If anyone answers this obviously loaded question you will no doubt receive answers that consistently writing options will eventually ruin your account. They will use trite sayings like why pick up pennies in front of a steamroller etc. From your previous posts you are new to this so I would give the same recommendation as most in that you should stay away from options until you understand them a lot better than you do now, but I will try to answer your question since others have asked similar ones.
Anyone who trades options should well be aware that a famous trader who manages hundreds of millions has been selling options for decades and he does quite well for himself. I don't happen to agree with his methodology but it works for him.

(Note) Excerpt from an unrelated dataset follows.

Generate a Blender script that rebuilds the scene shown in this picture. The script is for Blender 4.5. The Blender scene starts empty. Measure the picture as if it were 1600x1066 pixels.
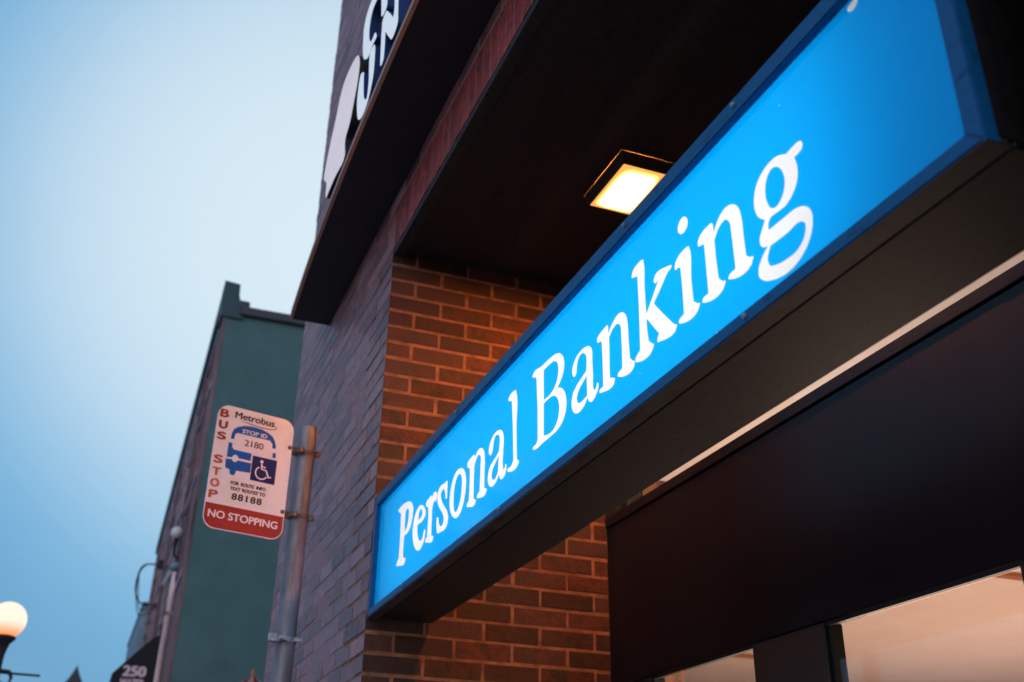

There is nothing inherently wrong with most any option strategy. If consistently selling or buying options always led to your doom then no one would do it anymore. Your success will depend on such things as your trading ability, position sizing, risk management, etc. It is not hard to back test premium selling trading ideas. You win a lot then you eventually take a hit. It is impossible to foresee the much quoted "black swan" event, and it is impossible to correctly hedge a short option against it.
Some would say that people who sell puts are crazy and they will eventually blow out. This will of course depend on many things, you may or may not survive depending on your methodology. But these same people probably know traders who have gone home long the ES contract with $5000 or less covering it. They feel they are safe because they have a stop in. If there is a major event it can potentially shut the exchanges down before your stop can be traded and the market will gap down. A mere 6.5% gap and your account is debit. Leverage trading, whether it is futures, stocks, or short options involves considerable risk.
I am not advocating either side of selling or buying or any one specific strategy, to do such would show that you do not understand options. In the hands of an experienced and disciplined trader options can be a good trading instrument. Unfortunately most who trade them are neither.
Your title "monthly income generated" shows that you do understand the risks involved. Capital is somewhat irrelevant since you can short an option spread with little money. Since July 2002 there has not been a move much over 8% in one month in the SPX, so for the last 5 years you could have been selling options profitably and made a sizable return. That monthly percentage return would get you excited, but if you take into account events like 1987 and 9/11 the safe percentage return you can make is nothing spectacular. If you think to just short calls instead, stock takeovers can kill you, and far out of the money index calls trade for very little but sizable monthly moves, 7%+, do happen.